TASK: Look through the material below. Copy each line that contains the string "picks".

-=-=-

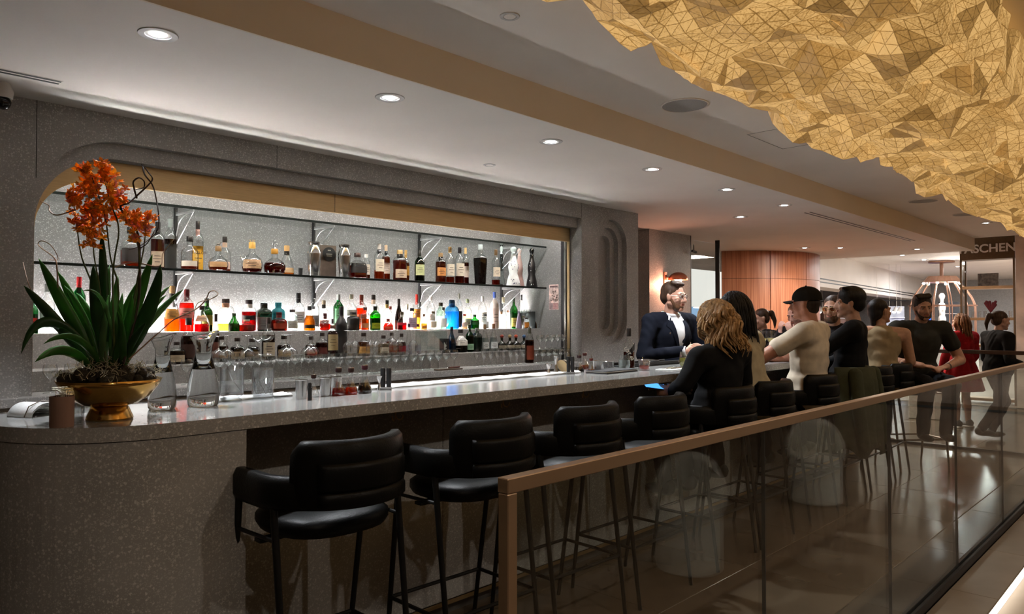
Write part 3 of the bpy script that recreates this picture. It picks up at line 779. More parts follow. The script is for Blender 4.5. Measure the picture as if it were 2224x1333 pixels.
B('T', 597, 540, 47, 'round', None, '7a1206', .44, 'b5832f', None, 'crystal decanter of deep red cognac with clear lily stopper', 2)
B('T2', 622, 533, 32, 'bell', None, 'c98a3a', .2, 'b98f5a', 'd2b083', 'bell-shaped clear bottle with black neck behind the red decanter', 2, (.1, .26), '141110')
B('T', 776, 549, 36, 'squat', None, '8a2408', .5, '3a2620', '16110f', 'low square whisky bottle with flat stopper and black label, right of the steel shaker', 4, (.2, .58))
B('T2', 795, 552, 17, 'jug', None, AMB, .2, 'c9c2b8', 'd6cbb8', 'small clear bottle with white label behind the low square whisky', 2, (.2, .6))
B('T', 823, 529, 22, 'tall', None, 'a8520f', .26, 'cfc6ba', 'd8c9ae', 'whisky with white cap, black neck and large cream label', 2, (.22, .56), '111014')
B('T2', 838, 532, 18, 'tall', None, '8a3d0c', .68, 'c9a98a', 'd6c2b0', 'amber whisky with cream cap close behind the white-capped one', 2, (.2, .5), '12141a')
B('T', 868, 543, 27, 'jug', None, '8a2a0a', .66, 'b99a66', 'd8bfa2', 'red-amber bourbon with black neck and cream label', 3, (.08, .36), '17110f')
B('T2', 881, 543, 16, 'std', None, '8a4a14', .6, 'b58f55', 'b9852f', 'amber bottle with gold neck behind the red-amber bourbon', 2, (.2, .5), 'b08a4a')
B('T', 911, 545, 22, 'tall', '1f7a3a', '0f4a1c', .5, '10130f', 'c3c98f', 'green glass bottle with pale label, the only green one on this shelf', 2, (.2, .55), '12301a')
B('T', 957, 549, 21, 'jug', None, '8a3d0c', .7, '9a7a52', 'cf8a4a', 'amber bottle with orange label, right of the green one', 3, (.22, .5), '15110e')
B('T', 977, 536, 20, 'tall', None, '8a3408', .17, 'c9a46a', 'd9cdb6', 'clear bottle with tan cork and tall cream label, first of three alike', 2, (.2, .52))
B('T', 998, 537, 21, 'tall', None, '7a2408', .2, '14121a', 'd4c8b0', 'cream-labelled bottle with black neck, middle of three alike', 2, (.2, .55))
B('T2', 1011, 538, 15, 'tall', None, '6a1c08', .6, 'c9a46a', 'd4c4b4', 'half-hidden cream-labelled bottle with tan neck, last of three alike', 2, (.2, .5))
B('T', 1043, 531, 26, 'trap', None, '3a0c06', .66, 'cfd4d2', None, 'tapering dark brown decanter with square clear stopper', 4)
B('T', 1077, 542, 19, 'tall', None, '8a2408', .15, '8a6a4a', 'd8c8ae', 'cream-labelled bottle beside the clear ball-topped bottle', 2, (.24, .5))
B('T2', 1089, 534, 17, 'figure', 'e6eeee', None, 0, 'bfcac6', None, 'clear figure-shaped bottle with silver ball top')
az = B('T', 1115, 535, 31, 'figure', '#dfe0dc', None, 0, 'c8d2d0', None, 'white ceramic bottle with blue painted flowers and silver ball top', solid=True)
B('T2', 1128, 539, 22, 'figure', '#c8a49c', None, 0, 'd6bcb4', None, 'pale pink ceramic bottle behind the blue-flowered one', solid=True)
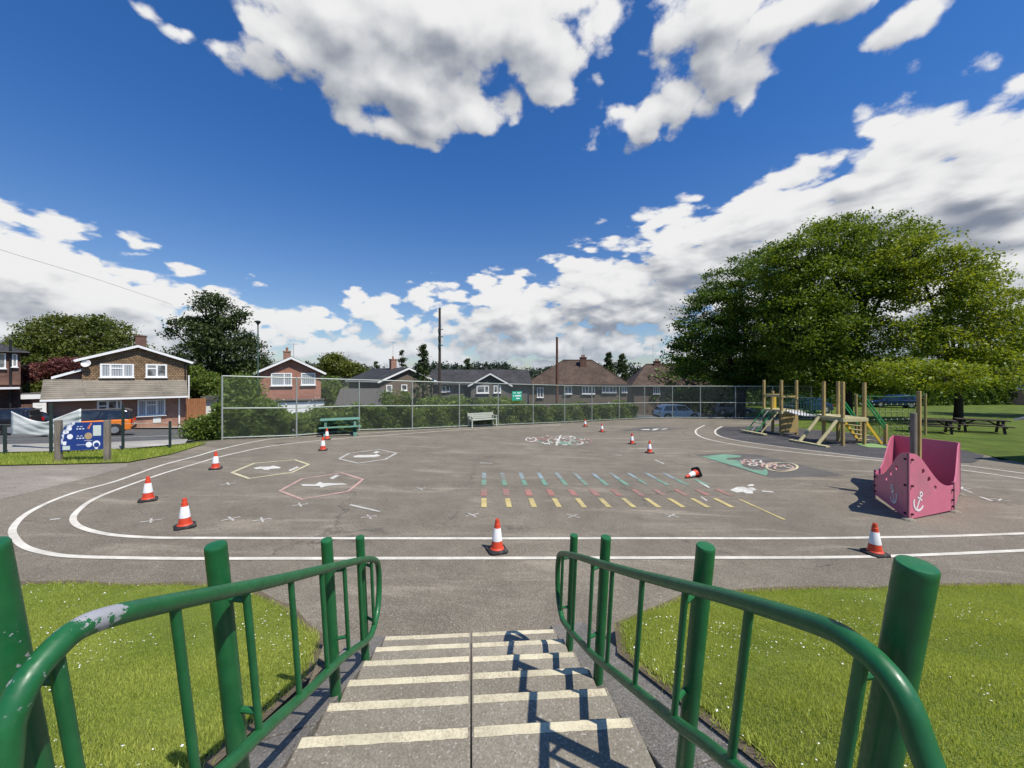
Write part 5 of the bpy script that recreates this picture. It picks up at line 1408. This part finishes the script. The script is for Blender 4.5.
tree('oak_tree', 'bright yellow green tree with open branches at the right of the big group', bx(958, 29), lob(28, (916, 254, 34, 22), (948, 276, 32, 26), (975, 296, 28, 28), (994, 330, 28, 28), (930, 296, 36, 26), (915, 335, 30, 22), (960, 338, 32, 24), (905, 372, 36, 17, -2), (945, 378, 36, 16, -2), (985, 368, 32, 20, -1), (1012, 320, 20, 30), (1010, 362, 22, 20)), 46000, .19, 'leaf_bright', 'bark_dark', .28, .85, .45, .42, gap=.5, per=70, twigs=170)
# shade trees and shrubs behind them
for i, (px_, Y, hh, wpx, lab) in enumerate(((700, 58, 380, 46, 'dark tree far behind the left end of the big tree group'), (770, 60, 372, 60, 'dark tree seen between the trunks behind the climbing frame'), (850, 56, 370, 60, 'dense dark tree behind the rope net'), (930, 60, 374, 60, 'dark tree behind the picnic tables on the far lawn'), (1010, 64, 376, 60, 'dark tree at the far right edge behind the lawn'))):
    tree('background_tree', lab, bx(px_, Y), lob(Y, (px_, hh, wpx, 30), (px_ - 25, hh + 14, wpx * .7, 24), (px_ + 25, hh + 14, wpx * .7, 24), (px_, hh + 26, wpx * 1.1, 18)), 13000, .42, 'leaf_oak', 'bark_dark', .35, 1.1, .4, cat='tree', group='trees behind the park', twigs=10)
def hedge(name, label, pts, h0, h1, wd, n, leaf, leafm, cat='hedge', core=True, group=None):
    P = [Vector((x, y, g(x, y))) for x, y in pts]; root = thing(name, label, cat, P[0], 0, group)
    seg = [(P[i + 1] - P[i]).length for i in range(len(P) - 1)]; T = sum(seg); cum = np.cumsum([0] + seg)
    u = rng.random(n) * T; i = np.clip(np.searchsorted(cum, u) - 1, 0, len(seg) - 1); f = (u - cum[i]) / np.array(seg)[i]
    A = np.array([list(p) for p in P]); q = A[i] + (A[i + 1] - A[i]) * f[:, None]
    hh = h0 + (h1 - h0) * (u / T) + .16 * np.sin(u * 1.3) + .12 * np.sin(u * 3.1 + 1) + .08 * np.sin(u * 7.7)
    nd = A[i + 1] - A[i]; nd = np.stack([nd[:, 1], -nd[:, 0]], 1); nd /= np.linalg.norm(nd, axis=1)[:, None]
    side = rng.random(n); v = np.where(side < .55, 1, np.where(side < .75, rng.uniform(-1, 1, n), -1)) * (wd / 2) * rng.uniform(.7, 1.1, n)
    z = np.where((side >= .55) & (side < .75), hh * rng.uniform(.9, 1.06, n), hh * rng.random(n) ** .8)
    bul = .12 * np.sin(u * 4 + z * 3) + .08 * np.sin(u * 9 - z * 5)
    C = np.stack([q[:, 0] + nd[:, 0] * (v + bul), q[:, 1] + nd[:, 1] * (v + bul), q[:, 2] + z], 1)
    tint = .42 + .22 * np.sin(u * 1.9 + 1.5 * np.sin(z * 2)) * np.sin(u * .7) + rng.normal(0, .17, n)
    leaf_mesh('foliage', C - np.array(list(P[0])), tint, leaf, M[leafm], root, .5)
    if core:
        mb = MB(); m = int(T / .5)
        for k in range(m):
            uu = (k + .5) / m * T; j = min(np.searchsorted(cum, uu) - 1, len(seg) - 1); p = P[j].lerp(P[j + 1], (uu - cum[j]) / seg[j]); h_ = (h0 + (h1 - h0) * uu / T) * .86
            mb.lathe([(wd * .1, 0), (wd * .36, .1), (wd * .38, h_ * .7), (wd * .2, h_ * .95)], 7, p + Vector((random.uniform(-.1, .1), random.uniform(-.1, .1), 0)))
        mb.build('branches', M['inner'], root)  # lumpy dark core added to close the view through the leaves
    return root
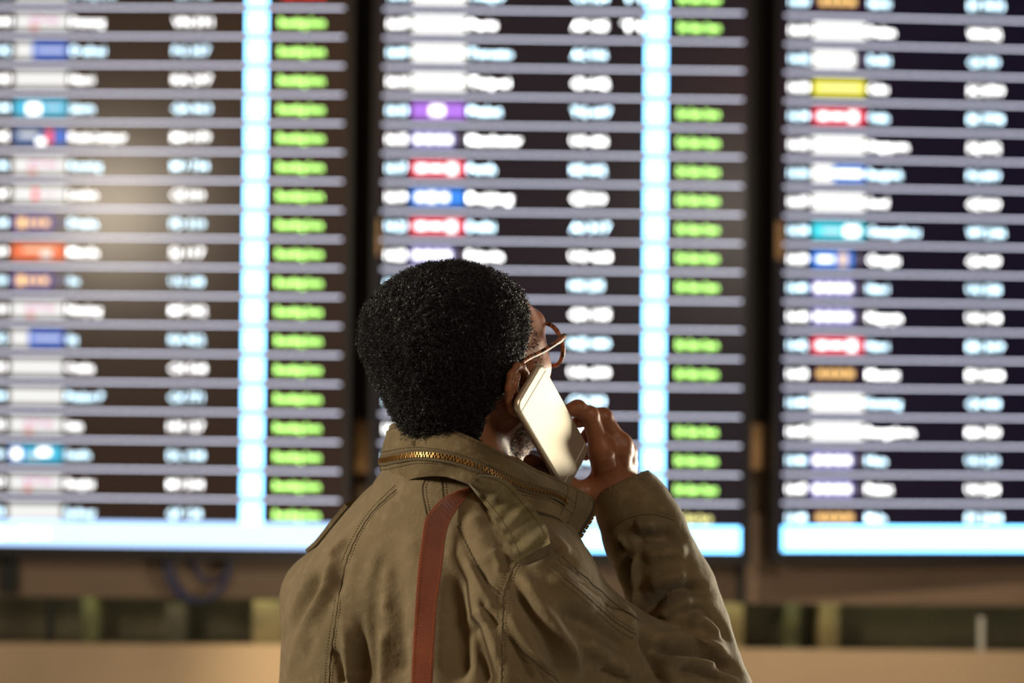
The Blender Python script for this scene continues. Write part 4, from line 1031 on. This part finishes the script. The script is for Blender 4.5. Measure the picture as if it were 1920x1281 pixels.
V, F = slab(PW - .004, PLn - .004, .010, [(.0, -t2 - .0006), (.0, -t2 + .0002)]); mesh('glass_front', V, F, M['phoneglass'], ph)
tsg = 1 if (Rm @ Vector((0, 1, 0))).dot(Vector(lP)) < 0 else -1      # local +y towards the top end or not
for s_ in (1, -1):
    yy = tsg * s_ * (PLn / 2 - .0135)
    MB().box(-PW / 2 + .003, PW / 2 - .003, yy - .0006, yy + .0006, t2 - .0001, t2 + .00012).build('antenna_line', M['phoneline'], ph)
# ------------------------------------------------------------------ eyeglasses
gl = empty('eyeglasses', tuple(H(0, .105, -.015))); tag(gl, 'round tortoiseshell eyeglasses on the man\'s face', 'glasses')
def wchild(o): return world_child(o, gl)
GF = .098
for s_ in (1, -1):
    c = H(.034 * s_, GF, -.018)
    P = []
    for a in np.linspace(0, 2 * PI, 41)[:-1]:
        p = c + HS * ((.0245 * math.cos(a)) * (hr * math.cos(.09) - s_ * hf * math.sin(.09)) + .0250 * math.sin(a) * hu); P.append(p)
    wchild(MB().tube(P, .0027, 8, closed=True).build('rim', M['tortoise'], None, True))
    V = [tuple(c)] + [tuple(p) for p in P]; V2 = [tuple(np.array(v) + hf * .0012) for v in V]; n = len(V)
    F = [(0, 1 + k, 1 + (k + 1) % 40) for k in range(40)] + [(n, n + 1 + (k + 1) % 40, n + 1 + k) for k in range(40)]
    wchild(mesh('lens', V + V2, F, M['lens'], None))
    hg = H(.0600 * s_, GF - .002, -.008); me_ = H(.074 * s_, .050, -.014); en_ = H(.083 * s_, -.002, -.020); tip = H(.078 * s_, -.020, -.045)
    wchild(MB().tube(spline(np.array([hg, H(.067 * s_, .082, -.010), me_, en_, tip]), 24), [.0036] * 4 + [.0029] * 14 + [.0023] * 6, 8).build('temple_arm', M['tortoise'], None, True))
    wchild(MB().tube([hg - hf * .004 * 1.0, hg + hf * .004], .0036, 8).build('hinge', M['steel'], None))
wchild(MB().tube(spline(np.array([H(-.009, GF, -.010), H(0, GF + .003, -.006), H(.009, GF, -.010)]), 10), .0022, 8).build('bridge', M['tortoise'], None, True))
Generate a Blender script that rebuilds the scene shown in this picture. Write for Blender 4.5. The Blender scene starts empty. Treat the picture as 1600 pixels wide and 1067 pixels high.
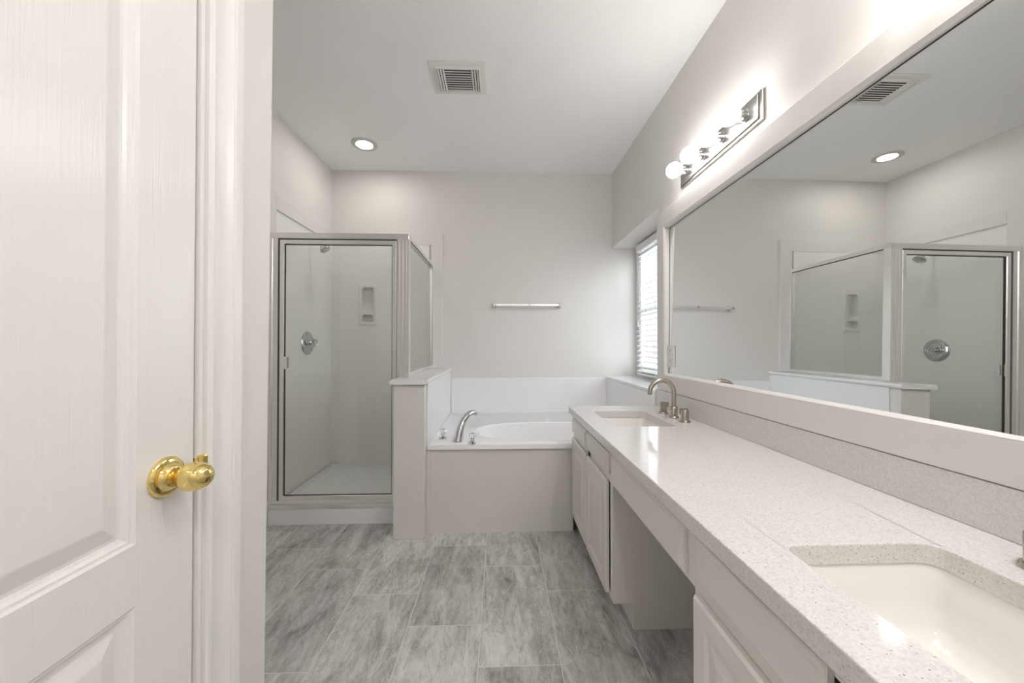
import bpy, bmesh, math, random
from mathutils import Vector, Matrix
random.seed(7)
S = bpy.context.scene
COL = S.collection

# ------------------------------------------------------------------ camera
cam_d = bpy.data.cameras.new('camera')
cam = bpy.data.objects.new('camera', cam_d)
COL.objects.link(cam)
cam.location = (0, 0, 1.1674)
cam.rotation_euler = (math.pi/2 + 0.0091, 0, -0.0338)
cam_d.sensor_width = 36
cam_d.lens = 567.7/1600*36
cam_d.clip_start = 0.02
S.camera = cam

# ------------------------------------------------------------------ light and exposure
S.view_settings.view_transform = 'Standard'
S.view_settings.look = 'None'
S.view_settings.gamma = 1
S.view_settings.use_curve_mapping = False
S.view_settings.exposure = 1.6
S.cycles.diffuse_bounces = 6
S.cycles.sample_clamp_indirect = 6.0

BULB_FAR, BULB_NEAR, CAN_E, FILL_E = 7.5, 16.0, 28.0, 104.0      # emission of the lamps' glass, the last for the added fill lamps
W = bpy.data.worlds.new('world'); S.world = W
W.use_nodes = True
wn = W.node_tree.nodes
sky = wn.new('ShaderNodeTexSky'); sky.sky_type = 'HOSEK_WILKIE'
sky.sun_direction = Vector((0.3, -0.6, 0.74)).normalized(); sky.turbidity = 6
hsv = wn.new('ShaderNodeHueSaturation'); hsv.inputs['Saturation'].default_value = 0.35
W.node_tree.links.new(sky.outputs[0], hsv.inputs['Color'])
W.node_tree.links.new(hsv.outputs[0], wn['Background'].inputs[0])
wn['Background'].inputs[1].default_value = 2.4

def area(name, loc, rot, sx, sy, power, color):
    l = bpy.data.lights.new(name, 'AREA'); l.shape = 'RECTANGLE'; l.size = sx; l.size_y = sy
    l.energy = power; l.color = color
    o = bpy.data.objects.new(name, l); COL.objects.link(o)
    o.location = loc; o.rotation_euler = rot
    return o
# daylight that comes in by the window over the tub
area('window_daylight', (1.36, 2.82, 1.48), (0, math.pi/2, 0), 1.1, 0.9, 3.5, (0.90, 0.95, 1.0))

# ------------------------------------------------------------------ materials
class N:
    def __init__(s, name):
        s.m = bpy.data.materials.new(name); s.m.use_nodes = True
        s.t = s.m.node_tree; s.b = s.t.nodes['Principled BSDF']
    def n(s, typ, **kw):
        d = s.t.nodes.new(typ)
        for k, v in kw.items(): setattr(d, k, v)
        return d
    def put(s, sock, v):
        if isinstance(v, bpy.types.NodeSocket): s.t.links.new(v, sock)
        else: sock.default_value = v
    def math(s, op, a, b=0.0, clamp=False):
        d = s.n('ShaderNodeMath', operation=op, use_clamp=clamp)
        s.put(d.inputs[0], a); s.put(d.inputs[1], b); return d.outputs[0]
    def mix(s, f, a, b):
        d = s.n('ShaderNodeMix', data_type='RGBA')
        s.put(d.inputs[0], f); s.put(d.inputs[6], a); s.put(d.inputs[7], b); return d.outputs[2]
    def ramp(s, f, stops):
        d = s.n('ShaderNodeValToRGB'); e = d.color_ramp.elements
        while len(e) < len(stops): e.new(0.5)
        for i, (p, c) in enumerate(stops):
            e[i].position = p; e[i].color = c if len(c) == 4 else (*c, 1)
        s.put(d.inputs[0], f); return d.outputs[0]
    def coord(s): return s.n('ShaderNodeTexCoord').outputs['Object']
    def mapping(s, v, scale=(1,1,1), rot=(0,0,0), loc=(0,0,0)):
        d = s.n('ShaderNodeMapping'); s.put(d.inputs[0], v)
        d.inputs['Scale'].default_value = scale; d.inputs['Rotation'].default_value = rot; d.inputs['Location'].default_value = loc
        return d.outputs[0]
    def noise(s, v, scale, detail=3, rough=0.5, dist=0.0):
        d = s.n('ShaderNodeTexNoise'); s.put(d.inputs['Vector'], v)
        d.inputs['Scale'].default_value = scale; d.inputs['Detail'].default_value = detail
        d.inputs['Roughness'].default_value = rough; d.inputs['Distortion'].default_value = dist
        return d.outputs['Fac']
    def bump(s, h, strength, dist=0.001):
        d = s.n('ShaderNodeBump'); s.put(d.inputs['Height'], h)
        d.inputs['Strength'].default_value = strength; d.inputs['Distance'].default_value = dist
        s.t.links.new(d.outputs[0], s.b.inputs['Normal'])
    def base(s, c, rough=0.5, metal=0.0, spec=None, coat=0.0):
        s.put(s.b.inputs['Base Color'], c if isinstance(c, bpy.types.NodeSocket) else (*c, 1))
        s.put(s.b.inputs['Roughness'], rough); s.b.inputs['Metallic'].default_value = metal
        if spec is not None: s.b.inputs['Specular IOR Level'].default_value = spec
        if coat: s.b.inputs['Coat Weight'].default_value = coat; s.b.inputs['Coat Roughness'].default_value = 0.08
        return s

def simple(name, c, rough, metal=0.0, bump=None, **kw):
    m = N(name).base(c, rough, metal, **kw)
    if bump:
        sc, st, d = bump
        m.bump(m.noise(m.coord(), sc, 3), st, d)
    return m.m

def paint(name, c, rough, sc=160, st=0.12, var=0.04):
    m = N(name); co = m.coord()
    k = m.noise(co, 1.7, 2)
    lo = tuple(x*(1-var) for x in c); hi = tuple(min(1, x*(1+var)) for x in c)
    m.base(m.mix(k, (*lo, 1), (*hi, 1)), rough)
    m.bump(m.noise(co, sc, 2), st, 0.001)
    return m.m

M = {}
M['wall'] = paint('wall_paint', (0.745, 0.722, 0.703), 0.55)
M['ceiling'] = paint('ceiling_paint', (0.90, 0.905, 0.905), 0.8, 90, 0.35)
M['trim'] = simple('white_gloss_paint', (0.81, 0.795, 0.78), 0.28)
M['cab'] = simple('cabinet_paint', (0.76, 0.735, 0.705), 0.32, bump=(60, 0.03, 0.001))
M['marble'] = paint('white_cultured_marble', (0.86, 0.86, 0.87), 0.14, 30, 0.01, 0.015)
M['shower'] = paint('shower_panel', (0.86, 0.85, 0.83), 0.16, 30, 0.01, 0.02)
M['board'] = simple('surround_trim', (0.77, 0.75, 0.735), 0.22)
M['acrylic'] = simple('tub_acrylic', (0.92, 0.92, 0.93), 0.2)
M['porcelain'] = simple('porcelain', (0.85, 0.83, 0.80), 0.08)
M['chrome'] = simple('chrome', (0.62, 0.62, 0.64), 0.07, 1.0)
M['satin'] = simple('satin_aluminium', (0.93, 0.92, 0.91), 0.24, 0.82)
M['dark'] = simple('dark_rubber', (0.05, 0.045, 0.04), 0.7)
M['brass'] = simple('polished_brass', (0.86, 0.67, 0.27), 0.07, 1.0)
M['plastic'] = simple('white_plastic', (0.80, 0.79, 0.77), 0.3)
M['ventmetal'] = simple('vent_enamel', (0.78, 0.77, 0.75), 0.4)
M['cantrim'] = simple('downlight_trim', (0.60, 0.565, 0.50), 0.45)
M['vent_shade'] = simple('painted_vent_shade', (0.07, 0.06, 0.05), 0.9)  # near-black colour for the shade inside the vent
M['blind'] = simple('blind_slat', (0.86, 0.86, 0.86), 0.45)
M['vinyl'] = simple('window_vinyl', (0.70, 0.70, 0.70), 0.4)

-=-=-

ANSWER IN FULL:
Write part 3 of the bpy script that recreates this picture. It picks up at line 779. More parts follow. The script is for Blender 4.5. Measure the picture as if it were 2224x1333 pixels.
Write part 5 of the bpy script that recreates this picture. It picks up at line 1408. This part finishes the script. The script is for Blender 4.5.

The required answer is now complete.